• PROVIDED MATERIAL:

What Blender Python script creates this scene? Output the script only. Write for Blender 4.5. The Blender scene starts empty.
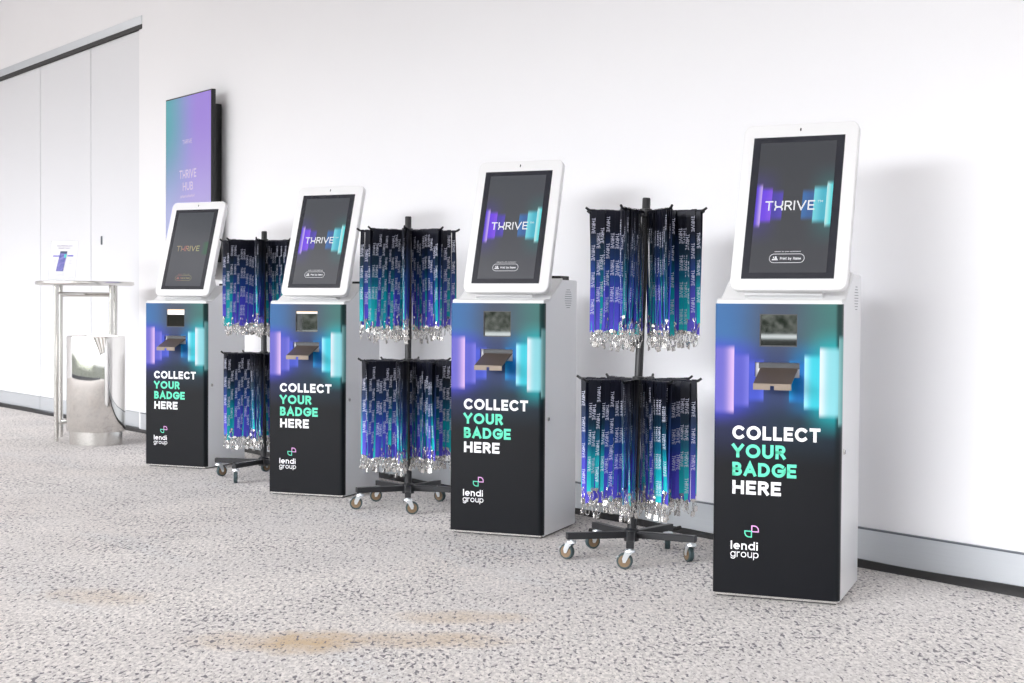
import bpy, bmesh, math, random
from mathutils import Vector, Matrix

SC = bpy.context.scene
COL = SC.collection
PI = math.pi
R = math.radians
random.seed(11)

# ------------------------------------------------------------------ camera
YAW = 0.90776                       # heading of the camera against the long wall
CAM = Vector((0.0, -4.3848, 0.9946))
cam_data = bpy.data.cameras.new('camera')
cam_data.sensor_width = 36.0
cam_data.lens = 1406.5 * 36.0 / 1024.0
cam_data.clip_start = 0.05
cam_data.clip_end = 200
cam = bpy.data.objects.new('camera', cam_data)
COL.objects.link(cam)
cam.matrix_world = (Matrix.Translation(CAM) @ Matrix.Rotation(YAW, 4, 'Z')
                    @ Matrix.Rotation(PI / 2 - 0.0263, 4, 'X') @ Matrix.Rotation(0.0070, 4, 'Z'))
SC.camera = cam

# ------------------------------------------------------------------ view, world, lights
SC.view_settings.view_transform = 'Standard'
SC.view_settings.look = 'None'
SC.view_settings.gamma = 1.0
SC.view_settings.use_curve_mapping = False
SC.view_settings.exposure = -0.58
SC.cycles.max_bounces = 8
SC.cycles.diffuse_bounces = 5
SC.cycles.sample_clamp_indirect = 6
SC.cycles.caustics_reflective = False
SC.cycles.caustics_refractive = False

GLAZE_Y = -13.0
CEIL = 4.7
WALL_X0, WALL_X1 = -20.0, 10.0

world = bpy.data.worlds.new('daylight')
SC.world = world
world.use_nodes = True
wn = world.node_tree.nodes; wl = world.node_tree.links
wn.clear()
w_out = wn.new('ShaderNodeOutputWorld'); w_bg = wn.new('ShaderNodeBackground')
w_tc = wn.new('ShaderNodeTexCoord'); w_sep = wn.new('ShaderNodeSeparateXYZ')
wl.new(w_tc.outputs['Generated'], w_sep.inputs[0])
w_noise = wn.new('ShaderNodeTexNoise'); w_noise.inputs['Scale'].default_value = 260; w_noise.inputs['Detail'].default_value = 5
wl.new(w_tc.outputs['Generated'], w_noise.inputs['Vector'])
w_leaf = wn.new('ShaderNodeValToRGB')
w_leaf.color_ramp.elements[0].position = 0.38; w_leaf.color_ramp.elements[0].color = (0.02, 0.028, 0.02, 1)
w_leaf.color_ramp.elements[1].position = 0.66; w_leaf.color_ramp.elements[1].color = (0.21, 0.215, 0.20, 1)
wl.new(w_noise.outputs['Fac'], w_leaf.inputs['Fac'])
# bands by elevation: ground, pale kerb, trees, overcast sky
def w_band(z, soft):
    m = wn.new('ShaderNodeMapRange'); m.inputs['From Min'].default_value = z - soft; m.inputs['From Max'].default_value = z + soft
    wl.new(w_sep.outputs['Z'], m.inputs['Value']); return m.outputs['Result']
def w_mix(f, a, b):
    m = wn.new('ShaderNodeMix'); m.data_type = 'RGBA'
    wl.new(f, m.inputs['Factor'])
    for s, v in ((m.inputs['A'], a), (m.inputs['B'], b)):
        if isinstance(v, tuple): s.default_value = v
        else: wl.new(v, s)
    return m.outputs['Result']
c1 = w_mix(w_band(-0.0225, 0.0008), (0.04, 0.042, 0.04, 1), (0.85, 0.88, 0.9, 1))
c2 = w_mix(w_band(-0.0198, 0.0008), c1, w_leaf.outputs['Color'])
c3 = w_mix(w_band(0.11, 0.04), c2, (1.0, 1.015, 1.05, 1))
wl.new(c3, w_bg.inputs['Color'])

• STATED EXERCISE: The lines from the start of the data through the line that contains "random.seed(11)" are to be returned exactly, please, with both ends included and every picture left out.

• SOLUTION:
What Blender Python script creates this scene? Output the script only. Write for Blender 4.5. The Blender scene starts empty.
import bpy, bmesh, math, random
from mathutils import Vector, Matrix

SC = bpy.context.scene
COL = SC.collection
PI = math.pi
R = math.radians
random.seed(11)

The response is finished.